Les gens passionnés étant chassés de l’empire de la littérature par les entraves ou par l’ennui, les pédants se sont trouvés les seuls dispensateurs de la gloire. Les jeunes pédants entrant dans la carrière ont voulu plaire aux pédants déjà vieux. Par conséquent, on a toujours imité les tournures de Cicéron ou de Boccace au lieu de porter dans les livres les tournures éminemment naturelles qui dans le courant de la conversation nous viennent fournies par l’émotion du moment. Jamais pour les tournures, le style imprimé ne peut trop ressembler au style de la conversation des gens bien nés. Remarquez que de 1550 à 1780, toutes les places dans les collèges ou dans les bibliothèques se sont trouvées dans chaque capitale à la disposition des pédants les plus vieux et qui, comme tels, s’étaient gagné la faveur du gouvernement.

C’est uniquement la sotte imitation de Cicéron et de son imitateur Boccace qui nous a empêchés, nous la nation la plus anciennement civilisée d’Europe, d’inventer la tournure de phrase naturelle. Voyez notre grand Lagrange, ce grand Italien inventeur d’un nouveau style en analyse ; comme, outre qu’il était le plus grand géomètre depuis Newton, il avait encore infiniment d’esprit naturel, il s’est donné garde d’imiter personne. Il a inventé en mathématiques une phrase éminemment naturelle et dans la partie de son style notée avec les mots ordinaires de la langue, il a suivi constamment l’ordre le plus naturel possible.

Les ouvrages que chacun de nous lit le plus souvent en 1818 sont les journaux. Ils auront une grande influence dans la langue ; ils ont pour eux la plus grande de toutes les forces, la force de l’habitude. Cette influence sera heureuse, car, grâce au ciel, les journaux n’imitent pas Cicéron, et, malgré les efforts des rédacteurs qui prétendent au cruscantisme, ils sont écrits davantage comme on parle.

À propos des effets du style quand il n’est pas d’imitation et qu’il est fils de l’âme, J.-J. Rousseau raconte une anecdote que nos pédants n’ont, je pense, jamais renouvelée en Italie, et cependant nos âmes sentent l’amour d’une manière bien plus profonde que les âmes françaises[4]

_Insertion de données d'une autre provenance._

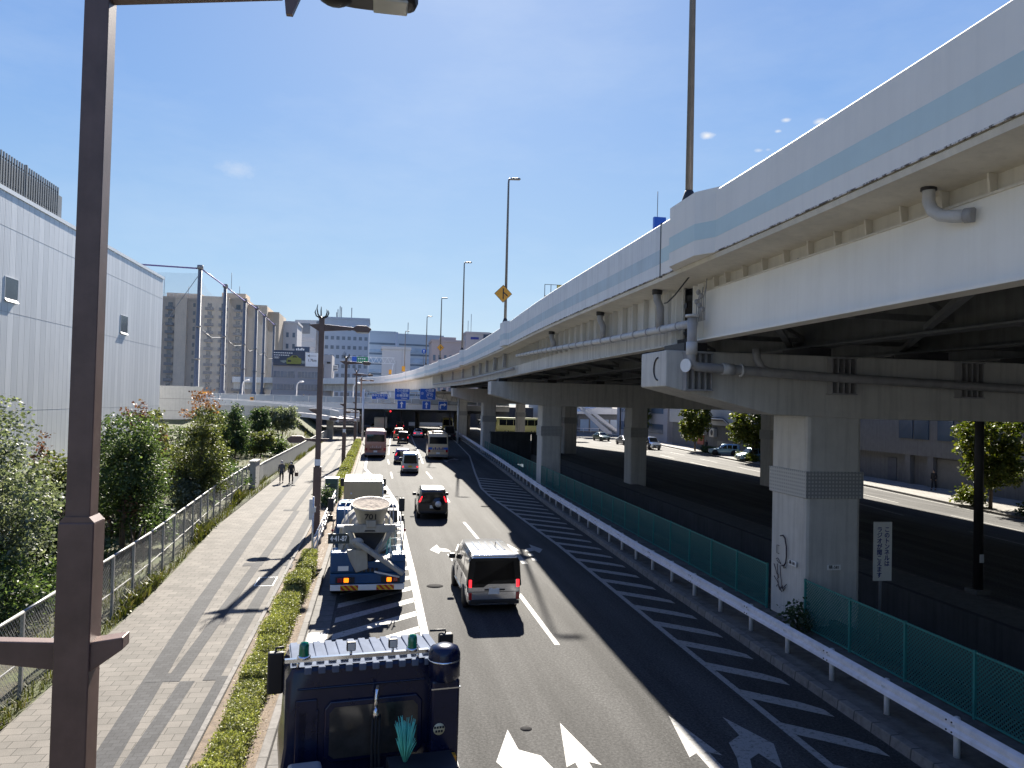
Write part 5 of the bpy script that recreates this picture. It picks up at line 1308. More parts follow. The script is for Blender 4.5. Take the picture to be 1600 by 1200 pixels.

Achevons la triste énumération des dangers que nous courons.

Parmi nous, et je demande à chacun de mettre franchement la main sur la conscience, parmi nous un homme qui écrit une lettre ouvre son dictionnaire, et un mot n’est jamais assez pompeux ni assez fort. De là, la littérature italienne ou le portrait fidèle de toutes les émotions que l’on éprouve en Italie, depuis le transport de passion le plus violent d’Othello, jusqu’à l’émotion la plus pudique et la moins avouée que sent la Virginie (de Paul et Virginie), toute la littérature italienne, dis-je, s’est égarée dans une suite de superlatifs et dans un style continuellement tendu. Voyez la Vie d’Alfieri. Mais je termine ici l’énumération de nos dangers. Toutes les vérités ne sont pas prudentes à dire et je vois le naturel et le simple de notre divin Métastase écrasé par les superlatifs et la bile de son orgueilleux rival. J’en appelle du public actuel au public de l’an 1850.

  1. Pag. XXXIII.
  2. Monti, pag. XLII. E qualunque Toscano si fiderà alla sola favella pigliata dalla nutrice scriverà eternamente male malissimo. Pag. XXXIX.
  3. Louis Bonaparte, roi de Hollande, avait fait mettre au concours, en 1813, par l’Institut la question de savoir quelles difficultés empêchent de faire des vers français sans rimes. L’abbé Autonio Scoppa obtint le prix. N. D. L. É.
  4. Un renvoi du manuscrit indique que Stendhal faisait allusion au passage des Confessions où la Princesse de Talmont passe la nuit à lire la Julie au lieu d’aller au bal. N. D. L. É.